EXERCISE OBJECTIVE: Repeat the material exactly as it appears.

LISTING:

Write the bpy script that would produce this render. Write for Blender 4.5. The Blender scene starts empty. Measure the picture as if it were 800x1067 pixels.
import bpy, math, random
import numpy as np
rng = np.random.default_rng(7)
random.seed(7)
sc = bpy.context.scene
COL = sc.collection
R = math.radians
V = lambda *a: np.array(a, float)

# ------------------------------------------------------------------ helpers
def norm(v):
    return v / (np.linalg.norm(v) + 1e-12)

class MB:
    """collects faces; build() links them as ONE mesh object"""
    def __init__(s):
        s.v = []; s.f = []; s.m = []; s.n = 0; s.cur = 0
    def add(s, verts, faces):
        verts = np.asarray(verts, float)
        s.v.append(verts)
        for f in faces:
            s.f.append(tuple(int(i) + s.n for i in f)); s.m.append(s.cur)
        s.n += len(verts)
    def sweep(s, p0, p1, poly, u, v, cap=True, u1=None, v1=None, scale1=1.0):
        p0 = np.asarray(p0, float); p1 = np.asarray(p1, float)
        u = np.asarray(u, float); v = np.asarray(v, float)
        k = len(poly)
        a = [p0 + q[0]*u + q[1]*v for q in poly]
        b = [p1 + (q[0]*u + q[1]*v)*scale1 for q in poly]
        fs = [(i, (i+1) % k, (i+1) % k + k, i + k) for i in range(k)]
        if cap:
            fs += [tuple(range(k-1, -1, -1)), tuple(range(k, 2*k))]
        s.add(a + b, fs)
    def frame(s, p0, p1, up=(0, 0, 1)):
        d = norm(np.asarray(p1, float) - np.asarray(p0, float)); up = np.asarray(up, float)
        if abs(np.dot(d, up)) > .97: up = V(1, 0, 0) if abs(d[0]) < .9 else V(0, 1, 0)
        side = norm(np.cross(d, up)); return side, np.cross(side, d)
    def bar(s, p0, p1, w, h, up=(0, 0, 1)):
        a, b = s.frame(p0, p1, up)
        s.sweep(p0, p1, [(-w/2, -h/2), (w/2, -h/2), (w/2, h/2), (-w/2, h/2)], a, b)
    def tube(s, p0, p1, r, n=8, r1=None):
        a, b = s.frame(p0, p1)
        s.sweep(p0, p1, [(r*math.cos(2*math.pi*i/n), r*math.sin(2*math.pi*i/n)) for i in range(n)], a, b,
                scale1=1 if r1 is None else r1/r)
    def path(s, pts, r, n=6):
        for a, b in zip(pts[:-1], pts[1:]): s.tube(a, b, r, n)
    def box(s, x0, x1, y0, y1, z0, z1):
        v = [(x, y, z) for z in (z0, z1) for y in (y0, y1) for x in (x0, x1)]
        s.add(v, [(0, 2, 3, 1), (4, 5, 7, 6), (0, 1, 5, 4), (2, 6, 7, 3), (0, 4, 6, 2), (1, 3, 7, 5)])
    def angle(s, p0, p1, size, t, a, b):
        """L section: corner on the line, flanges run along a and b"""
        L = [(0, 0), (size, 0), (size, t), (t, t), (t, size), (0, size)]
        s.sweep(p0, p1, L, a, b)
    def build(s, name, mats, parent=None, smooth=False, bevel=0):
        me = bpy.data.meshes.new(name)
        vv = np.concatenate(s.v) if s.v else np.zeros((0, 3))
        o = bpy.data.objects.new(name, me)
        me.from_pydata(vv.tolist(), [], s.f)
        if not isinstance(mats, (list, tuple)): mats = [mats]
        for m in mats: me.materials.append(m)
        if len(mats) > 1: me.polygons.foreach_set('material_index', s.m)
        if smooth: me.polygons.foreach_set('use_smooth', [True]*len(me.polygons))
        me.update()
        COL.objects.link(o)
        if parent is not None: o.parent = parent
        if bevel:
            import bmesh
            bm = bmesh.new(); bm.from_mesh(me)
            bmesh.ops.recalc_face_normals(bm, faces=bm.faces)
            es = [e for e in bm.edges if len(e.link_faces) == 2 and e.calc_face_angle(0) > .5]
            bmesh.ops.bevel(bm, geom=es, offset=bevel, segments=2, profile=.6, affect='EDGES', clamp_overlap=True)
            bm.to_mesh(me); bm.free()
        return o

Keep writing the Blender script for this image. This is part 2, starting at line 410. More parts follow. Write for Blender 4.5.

TASK ANSWER:
Write the bpy script that would produce this render. Write for Blender 4.5. The Blender scene starts empty. Measure the picture as if it were 800x1067 pixels.
import bpy, math, random
import numpy as np
rng = np.random.default_rng(7)
random.seed(7)
sc = bpy.context.scene
COL = sc.collection
R = math.radians
V = lambda *a: np.array(a, float)

# ------------------------------------------------------------------ helpers
def norm(v):
    return v / (np.linalg.norm(v) + 1e-12)

class MB:
    """collects faces; build() links them as ONE mesh object"""
    def __init__(s):
        s.v = []; s.f = []; s.m = []; s.n = 0; s.cur = 0
    def add(s, verts, faces):
        verts = np.asarray(verts, float)
        s.v.append(verts)
        for f in faces:
            s.f.append(tuple(int(i) + s.n for i in f)); s.m.append(s.cur)
        s.n += len(verts)
    def sweep(s, p0, p1, poly, u, v, cap=True, u1=None, v1=None, scale1=1.0):
        p0 = np.asarray(p0, float); p1 = np.asarray(p1, float)
        u = np.asarray(u, float); v = np.asarray(v, float)
        k = len(poly)
        a = [p0 + q[0]*u + q[1]*v for q in poly]
        b = [p1 + (q[0]*u + q[1]*v)*scale1 for q in poly]
        fs = [(i, (i+1) % k, (i+1) % k + k, i + k) for i in range(k)]
        if cap:
            fs += [tuple(range(k-1, -1, -1)), tuple(range(k, 2*k))]
        s.add(a + b, fs)
    def frame(s, p0, p1, up=(0, 0, 1)):
        d = norm(np.asarray(p1, float) - np.asarray(p0, float)); up = np.asarray(up, float)
        if abs(np.dot(d, up)) > .97: up = V(1, 0, 0) if abs(d[0]) < .9 else V(0, 1, 0)
        side = norm(np.cross(d, up)); return side, np.cross(side, d)
    def bar(s, p0, p1, w, h, up=(0, 0, 1)):
        a, b = s.frame(p0, p1, up)
        s.sweep(p0, p1, [(-w/2, -h/2), (w/2, -h/2), (w/2, h/2), (-w/2, h/2)], a, b)
    def tube(s, p0, p1, r, n=8, r1=None):
        a, b = s.frame(p0, p1)
        s.sweep(p0, p1, [(r*math.cos(2*math.pi*i/n), r*math.sin(2*math.pi*i/n)) for i in range(n)], a, b,
                scale1=1 if r1 is None else r1/r)
    def path(s, pts, r, n=6):
        for a, b in zip(pts[:-1], pts[1:]): s.tube(a, b, r, n)
    def box(s, x0, x1, y0, y1, z0, z1):
        v = [(x, y, z) for z in (z0, z1) for y in (y0, y1) for x in (x0, x1)]
        s.add(v, [(0, 2, 3, 1), (4, 5, 7, 6), (0, 1, 5, 4), (2, 6, 7, 3), (0, 4, 6, 2), (1, 3, 7, 5)])
    def angle(s, p0, p1, size, t, a, b):
        """L section: corner on the line, flanges run along a and b"""
        L = [(0, 0), (size, 0), (size, t), (t, t), (t, size), (0, size)]
        s.sweep(p0, p1, L, a, b)
    def build(s, name, mats, parent=None, smooth=False, bevel=0):
        me = bpy.data.meshes.new(name)
        vv = np.concatenate(s.v) if s.v else np.zeros((0, 3))
        o = bpy.data.objects.new(name, me)
        me.from_pydata(vv.tolist(), [], s.f)
        if not isinstance(mats, (list, tuple)): mats = [mats]
        for m in mats: me.materials.append(m)
        if len(mats) > 1: me.polygons.foreach_set('material_index', s.m)
        if smooth: me.polygons.foreach_set('use_smooth', [True]*len(me.polygons))
        me.update()
        COL.objects.link(o)
        if parent is not None: o.parent = parent
        if bevel:
            import bmesh
            bm = bmesh.new(); bm.from_mesh(me)
            bmesh.ops.recalc_face_normals(bm, faces=bm.faces)
            es = [e for e in bm.edges if len(e.link_faces) == 2 and e.calc_face_angle(0) > .5]
            bmesh.ops.bevel(bm, geom=es, offset=bevel, segments=2, profile=.6, affect='EDGES', clamp_overlap=True)
            bm.to_mesh(me); bm.free()
        return o

Keep writing the Blender script for this image. This is part 2, starting at line 410. More parts follow. Write for Blender 4.5.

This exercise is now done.